Je porte en
moi le tombeau de moi même
et suis plus
mort que ne sont bien de morts
Le gocce cadevano
rare...
qual sangue che
sgorghi tepente
le intesi sul
volto colare:
e l'afa era
greve, opprimente
in quell'estuare
precoce
di un livido
cielo inclemente.
Ne 'l core mi
tacque ogni voce:
il cuore mi fu un
utensile
inutile, sordo e
veloce.
La stupida mente
servile
pur senza
sentiero, sentiva
null'altro che
d'esser vile...
Ne 'l sonno che
lento sfiniva
le membra pesanti
mi parve
la stessa mia
vita non viva.
Venivano intorno
le larve
di un sogno che
con l'oscurare
del sole più non
comparve:
le gocce cadevano
rare...
Nubila è il titolo di una poesia di Guido Ruberti (Roma 1885 - ivi 1955), che fa parte della raccolta Fiaccole, pubblicata nel 1905 dalla Casa Editrice Nazionale Roux & Viarengo, che aveva sede sia a Roma che a Torino.

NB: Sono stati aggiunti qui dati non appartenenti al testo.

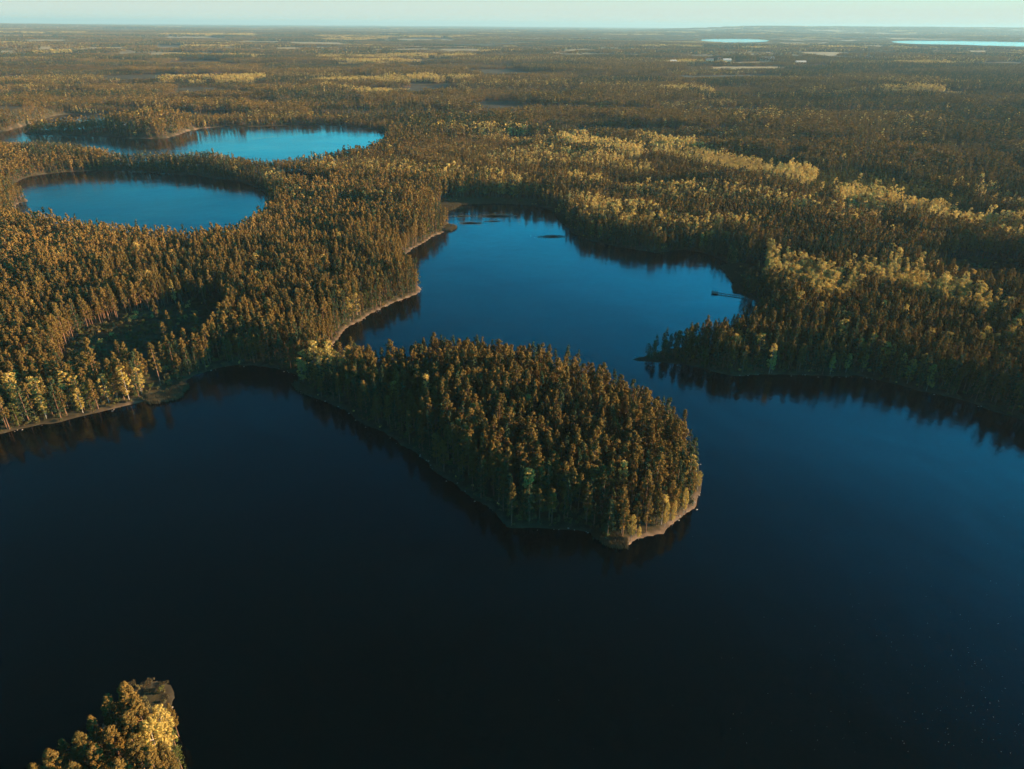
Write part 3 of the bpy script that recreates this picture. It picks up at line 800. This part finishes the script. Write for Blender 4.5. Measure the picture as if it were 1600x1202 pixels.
# lone trees left standing in the shaded clearing
LONE = [(130, 530, 17, 1.0, "leaning lone pine with a bare stem at the clearing's outer corner"), (181, 532, 12, .7, "small lone pine in the middle of the shaded clearing"),
        (250, 503, 15, .8, "lit lone pine in the upper half of the shaded clearing"), (260, 486, 13, .6, "thin pale lone pine near the clearing's back edge"),
        (303, 490, 14, .75, "small lone pine at the clearing's sunward end"), (238, 468, 13, .5, "slender dim pine against the clearing's dark back edge"),
        (312, 436, 14, .7, "bright-topped slim pine above the clearing's sunward end"), (234, 535, 17, .9, "stout lone pine on the clearing's lake side"),
        (113, 572, 11, .7, "little round pine at the clearing's lower corner"), (279, 472, 12, .5, "short pale pine beside the thin one in the clearing")]
for px, py, h, w, lab in LONE:
    x, y = under(px, py, h); dd = float(land_dist(np.array([x]), np.array([y]))[0])
    plant('pine', x, y, float(height(np.array([x]), np.array([y]), np.array([dd]))[0]), h / 18, lab, "lone trees in the shaded clearing", wide=w * 1.25)

# pale birches at the peninsula's tip
TIPB = [(975, 792, 9, .55, "slim yellow birch in shade a little inland of the spit"), (990, 803, 8.3, .7, "lumpy yellow-green birch just behind the spit"),
        (1000, 822, 4.3, .6, "smallest pale birch right on the spit's shore"), (1044, 783, 8.8, .55, "golden columnar birch, lower of a pair on the tip beach"),
        (1056, 781, 8.2, .5, "golden columnar birch, upper of a pair on the tip beach"), (1074, 762, 8.8, .65, "bright tall birch farther round the tip beach"),
        (1094, 735, 6.5, .7, "pale broad birch overhanging the tip's outermost water")]
for px, py, h, w, lab in TIPB:
    x, y = under(px, py, h)
    plant('birch', x, y, .5, h / 18, lab, "birches on the tip beach", close=True, wide=w)

# ------------------------------------------------------------------ low growth: shrubs and reeds along the shores (nobody could count it)
def tuft_mesh(name, n, w, h, leaf, mt, seed, reed=False):
    r_ = np.random.default_rng(seed)
    if reed:
        b_ = np.stack([r_.uniform(-w, w, n), r_.uniform(-w, w, n), np.zeros(n)], 1); a_ = r_.uniform(0, 6.28, n)
        t = np.stack([np.cos(a_), np.sin(a_), 0 * a_], 1) * leaf; up = np.stack([r_.normal(0, .12, n), r_.normal(0, .12, n), r_.uniform(.6, 1, n)], 1) * h
        v = np.stack([b_ - t, b_ + t, b_ + up + t * .5, b_ + up - t * .5], 1).reshape(-1, 3); f = np.arange(4 * n).reshape(-1, 4)
    else:
        cs = np.stack([r_.normal(0, w * .5, 10), r_.normal(0, w * .5, 10), r_.uniform(.3, .8, 10) * h], 1)
        v, f = leaf_cloud(cs, np.full(10, w * .45), n // 10, leaf, r_)
    me = mesh_np(name, v, f, [mt]); tone_attr(me, np.repeat(r_.uniform(0, .5, len(f)), 4)); return me
shr = [tuft_mesh("undergrowth", 160, 1.2, 2.2, .22, m_, 40 + i) for i, m_ in enumerate((M_SHRUB, M_SHRUB, M_GREEN, M_BIRCH))]
reed = [tuft_mesh("reeds", 130, 1.6, 1.5, .05, M_REED, 60 + i, True) for i in range(3)]

def scatter_obj(name, label, cat, x, y, z, variant, s, meshes):
    me = bpy.data.meshes.new(name); me.vertices.add(len(x)); me.vertices.foreach_set("co", np.stack([x, y, z], 1).astype(np.float32).ravel())
    a = me.attributes.new("variant", 'INT', 'POINT'); a.data.foreach_set("value", variant.astype(np.int32))
    a = me.attributes.new("turn", 'FLOAT_VECTOR', 'POINT'); t = np.zeros((len(x), 3), np.float32); t[:, 2] = rng.uniform(0, 6.28, len(x)); a.data.foreach_set("vector", t.ravel())
    a = me.attributes.new("size", 'FLOAT_VECTOR', 'POINT'); a.data.foreach_set("vector", np.repeat(s[:, None], 3, 1).astype(np.float32).ravel())
    o = link(bpy.data.objects.new(name, me)); tag(o, label, cat, kind="stuff")
    o.modifiers.new("scatter", 'NODES').node_group = scatter_group(name, meshes); return o

n = 60000
a_ = rng.uniform(-47, 47, n); r_ = 70 + (rng.uniform(size=n) ** .6) * 560
sx, sy = r_ * np.sin(np.radians(a_)), r_ * np.cos(np.radians(a_))
sdd = land_dist(sx, sy)
k = (sdd > 1.2) & (sdd < 9); ux, uy, ud = sx[k], sy[k], sdd[k]
cc = clear_dist(sx, sy); k2 = (cc < 0) & (rng.uniform(size=n) < .8); ux = np.concatenate([ux, sx[k2]]); uy = np.concatenate([uy, sy[k2]]); ud = np.concatenate([ud, sdd[k2]])
upx, upy = project(ux, uy, 0)
s_ = rng.uniform(.45, 1.15, len(ux)) * np.where(ud < 3.5, .55, 1)
beach = ((upx > 505) & (upx < 662) & (upy > 452) & (upy < 560) | (upx > 955) & (upx < 1105) & (upy > 770)) & (ud < 1.7)
k = ~beach
scatter_obj("undergrowth", "low shrubs and saplings along the shores and in clearings", "undergrowth", ux[k], uy[k], height(ux, uy, ud)[k], rng.choice(4, k.sum(), p=[.45, .35, .15, .05]), s_[k], shr)

# reeds: belts in the water's edge at three places
def in_poly(poly, m_, zmax=None):
    p = np.array(poly); lo, hi = p.min(0), p.max(0); out = []
    while len(out) < m_:
        c = np.stack([rng.uniform(lo[0], hi[0], 4000), rng.uniform(lo[1], hi[1], 4000)], 1)
        c = c[poly_sdf(p, c[:, 0], c[:, 1]) < 0]; out += c.tolist()
    return np.array(out[:m_])
belts = [in_poly(P([(684,322),(706,313),(760,311),(850,317),(848,321),(770,318),(720,320),(694,334)]), 1500), in_poly(P([(1128,417),(1150,414),(1185,420),(1190,445),(1165,456),(1148,456),(1150,443),(1140,430)]), 1600),
         in_poly(P([(205,1068),(235,1060),(268,1066),(276,1080),(262,1090),(235,1086),(212,1082)]), 9), in_poly(P([(230,622),(262,619),(278,598),(290,606),(276,622),(240,630)]), 260),
         in_poly(P([(462,600),(478,604),(486,616),(472,612)]), 60), in_poly(P([(700,352),(712,354),(706,361),(696,362)]), 60), in_poly(P([(870,334),(884,338),(893,352),(880,350)]), 90), in_poly(P([(930,834),(958,838),(975,852),(955,853)]), 90)]
b_ = np.concatenate(belts)
scatter_obj("reeds", "pale brown reed beds standing in the shallow edges of the lakes", "reeds", b_[:, 0], b_[:, 1], np.full(len(b_), -.05), rng.integers(0, 3, len(b_)), rng.uniform(.6, 1.1, len(b_)) * np.where(b_[:, 1] < 130, .5, 1), reed)

# stones washed out along the banks
M_STONE = flat_mat("shore_stone", (.16,.14,.12), c2=(.30,.27,.23), scale=1.2)
def stone_mesh(seed):
    bm = bmesh.new(); bmesh.ops.create_icosphere(bm, subdivisions=1, radius=1.0); r_ = random.Random(seed)
    for v in bm.verts: v.co = v.co * r_.uniform(.7, 1.15); v.co.z *= .6
    me = bpy.data.meshes.new("shore_stones"); bm.to_mesh(me); bm.free(); me.materials.append(M_STONE); return me
k = (sdd > -.9) & (sdd < .9) & (rng.uniform(size=n) < .75)
qx, qy, qd = sx[k], sy[k], sdd[k]
scatter_obj("shore_stones", "small grey stones washed out along the waterline of the lakes", "stones", qx, qy, height(qx, qy, qd) * .4, rng.integers(0, 4, len(qx)), rng.uniform(.12, .5, len(qx)) ** 1.3, [stone_mesh(q) for q in range(4)])

# water lily mats
M_LILY = flat_mat("lily_pads", (.05, .06, .03), rough=.5, c2=(.09, .085, .045), scale=.3)
vs, fs = [], []
for cx, cy_, rx, ry, m_ in ((775, 338, 22, 2.2, 900), (736, 349, 14, 1.6, 500), (862, 370, 18, 2.2, 420), (720, 338, 14, 1.2, 200), (770, 346, 12, 1.2, 150)):
    g = rng.normal(size=(m_, 2)) * .55
    for a, c in g:
        x, y = ground(cx + a * rx, cy_ + c * ry); r = rng.uniform(.25, .6); o_ = len(vs); a0 = rng.uniform(0, 6)
        for q in range(6): vs.append((x + r * math.cos(a0 + q * 1.047), y + r * math.sin(a0 + q * 1.047), .012))
        vs += [(p_[0], p_[1], .002) for p_ in vs[-6:]]
        fs.append([o_ + q for q in range(6)])
        fs += [[o_ + q, o_ + 6 + q, o_ + 6 + (q + 1) % 6, o_ + (q + 1) % 6] for q in range(6)]
me = bpy.data.meshes.new("water_lilies"); me.from_pydata(vs, [], fs); me.materials.append(M_LILY)
tag(link(bpy.data.objects.new("water_lilies", me)), "dark thin mats of water lilies floating at the middle lake's far end", "water lilies", kind="stuff")

# flecks of foam and pollen drifting on the near water
M_FLECK = flat_mat("pollen", (.18, .21, .20), rough=.9)
vs, fs = [], []
for q in range(220):
    px = 1600 - abs(random.gauss(0, 230)); py = 1180 - abs(random.gauss(0, 150)); 
    x, y = ground(px, py); r = random.uniform(.02, .065)
    o_ = len(vs); k = 5
    for j in range(k): vs.append((x + r * math.cos(j * 1.257), y + r * math.sin(j * 1.257) * 1.2, .006))
    vs.append((x, y, .03))
    for j in range(k): fs.append([o_ + j, o_ + (j + 1) % k, o_ + k])
me = bpy.data.meshes.new("foam_flecks"); me.from_pydata(vs, [], fs); me.materials.append(M_FLECK)
tag(link(bpy.data.objects.new("foam_flecks", me)), "tiny pale flecks of foam scattered over the near dark water", "foam", kind="stuff")

# ------------------------------------------------------------------ jetty
M_WOOD = flat_mat("grey_planks", (.16, .14, .12), c2=(.28, .25, .21), scale=3)
def boxes(name, L_, mt, parent=None, rot=0.0, org=(0, 0)):
    bm = bmesh.new()
    for (cx, cy_, cz, sx_, sy_, sz_) in L_:
        r = bmesh.ops.create_cube(bm, size=1.0)
        for v in r['verts']: v.co = Vector((v.co.x * sx_ + cx, v.co.y * sy_ + cy_, v.co.z * sz_ + cz))
    me = bpy.data.meshes.new(name); bm.to_mesh(me); bm.free(); me.materials.append(mt)
    return link(bpy.data.objects.new(name, me), parent)
jx0, jy0 = ground(1112, 458.0); jx1, jy1 = ground(1164, 465.5)
jl = math.hypot(jx1 - jx0, jy1 - jy0); ja = math.atan2(jy1 - jy0, jx1 - jx0)
jt = link(bpy.data.objects.new("jetty", None)); jt.location = (jx0, jy0, 0); jt.rotation_euler = (0, 0, ja)
tag(jt, "thin grey wooden jetty reaching from the reeds into the middle lake", "jetty")
boxes("walkway", [(3 + (k + .5) * .3, 0, .55, .27, 1.1, .06) for k in range(int((jl - 3) / .3))], M_WOOD, jt)
boxes("platform", [(.15 + k * .3, 0, .57, .27, 3.4, .06) for k in range(10)], M_WOOD, jt)
boxes("railing", [(.1, 0, 1.5, .07, 3.4, .07), (.1, 0, 1.05, .05, 3.4, .05)] + [(.1, q, 1.05, .08, .08, .95) for q in (-1.6, 0, 1.6)] + [(1.5, 1.65, 1.5, 2.8, .07, .07), (2.9, 1.65, 1.05, .08, .08, .95)], M_WOOD, jt)
boxes("beam", [(jl / 2, .4, .48, jl, .1, .1), (jl / 2, -.4, .48, jl, .1, .1)], M_WOOD, jt)
for k in range(8):
    for q in (-.55, .55):
        boxes("post", [(.4 + k * (jl - .8) / 7, q, -.6, .14, .14, 2.6)], M_WOOD, jt)

# ------------------------------------------------------------------ far farm buildings
M_WALLP = flat_mat("pale_render", (.62, .54, .42), c2=(.7, .62, .5), scale=.2); M_ROOF = flat_mat("roof_sheet", (.22, .13, .1), c2=(.3, .2, .16), scale=.3)
M_ROOFG = flat_mat("grey_roof", (.42, .42, .4), c2=(.5, .5, .48), scale=.3); M_PANE = flat_mat("window_pane", (.03, .035, .04), rough=.2)
def house(px, py, lx, ly, h, roofm, label, az_):
    x, y = ground(px, py); dd = np.array([float(land_dist(np.array([x]), np.array([y]))[0])]); z = float(height(np.array([x]), np.array([y]), dd)[0])
    e = link(bpy.data.objects.new("farm_building", None)); e.location = (x, y, z); e.rotation_euler = (0, 0, R(az_))
    tag(e, label, "building", "farm buildings among the far fields")
    boxes("wall", [(0, 0, h / 2, lx, ly, h)], M_WALLP, e)
    bm = bmesh.new(); o_ = .6; hr = ly * .32
    c = [bm.verts.new(v) for v in ((-lx/2-o_, -ly/2-o_, h), (lx/2+o_, -ly/2-o_, h), (lx/2+o_, ly/2+o_, h), (-lx/2-o_, ly/2+o_, h), (-lx/2-o_, 0, h+hr), (lx/2+o_, 0, h+hr))]
    for f in ((0,1,5,4), (2,3,4,5), (0,4,3), (1,2,5), (0,3,2,1)): bm.faces.new([c[q] for q in f])
    me = bpy.data.meshes.new("roof"); bm.to_mesh(me); bm.free(); me.materials.append(roofm); link(bpy.data.objects.new("roof", me), e)
    nw_ = max(2, int(lx / 6))
    for q in range(nw_): boxes("window", [((q + .5) / nw_ * lx - lx / 2, -ly / 2 - .02, h * .55, 1.6, .1, 1.5)], M_PANE, e)
house(1051, 104.5, 20, 14, 12, M_ROOFG, "square cream building with grey roof, standing alone before the far fields", 8)
house(1108, 99.5, 26, 14, 9, M_ROOF, "pale building at the near end of the far village with dark roof", -6)
house(1124, 98.5, 18, 12, 11, M_ROOF, "narrow tall pale house in the middle of the far village", 12)
house(1135, 100.5, 28, 14, 9, M_ROOFG, "long grey-roofed building before the far village houses", 3)
house(1197, 98.0, 50, 20, 9, M_ROOFG, "very long white barn at the far end of the fields", -4)
house(1250, 104.0, 34, 16, 8, M_ROOFG, "low pale shed beyond the long white barn", 5)

# ------------------------------------------------------------------ the air itself
bm = bmesh.new(); r = bmesh.ops.create_cube(bm, size=1.0)
for v in r['verts']: v.co = Vector((v.co.x * 74000, v.co.y * 74000, (v.co.z + .5) * 206 - 6))
me = bpy.data.meshes.new("haze"); bm.to_mesh(me); bm.free()
hm, nt, out = mat_new("haze_air")
pv = nt.nodes.new('ShaderNodeVolumePrincipled'); pv.inputs['Density'].default_value = 5.5e-5; pv.inputs['Color'].default_value = (.28, .52, .68, 1); pv.inputs['Anisotropy'].default_value = .1
nt.links.new(pv.outputs[0], out.inputs['Volume']); me.materials.append(hm)
tag(link(bpy.data.objects.new("haze", me)), "thin pale haze over the whole woodland", "haze", kind="stuff")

Più precisamente, Nubila (titolo in lingua latina che significa "Nuvole"), si trova alle pagine 16 e 17 di detto volume (vedi foto in alto), come terzo componimento poetico della prima sezione intitolata: Libro I (1903-04). L'epigrafe riporta due versi di Théophile Gautier, che fanno parte della lirica Le trou du serpent (in italiano si possono tradurre così: Porto in me la tomba di me stesso / e sono più morto di molti morti). Dopo molti anni dalla sua prima pubblicazione in volume, Nubila fu recuperata dal critico letterario Nino Tripodi, che la inserì nell'antologia I crepuscolari (Il Borghese, Milano 1966); qui la si legge a pag. 399. Il tema trattato da questi versi è comune a molti poeti crepuscolari, e riguarda sostanzialmente il sentirsi svanire, in una giornata caldissima, sia a livello cerebrale che corporale. Da notare che Ruberti parla di qualcosa già avvenuto, come dimostra l'uso dell'imperfetto. Mentre l'afa imperversa spietata, il poeta sente le gocce di sudore che scorrono lungo il suo volto e poi cadono; nello stesso tempo egli prova una sorta di torpore, un senso di debolezza ed una soverchiante sonnolenza che lo spingono a lasciarsi andare, quasi stesse per morire, abbandonandosi alle larve di un sogno che, col finire della giornata, si dilegua, scompare così come la sensazione di vivere, lasciando prevalere soltanto il presentimento di una imminente e dolce morte.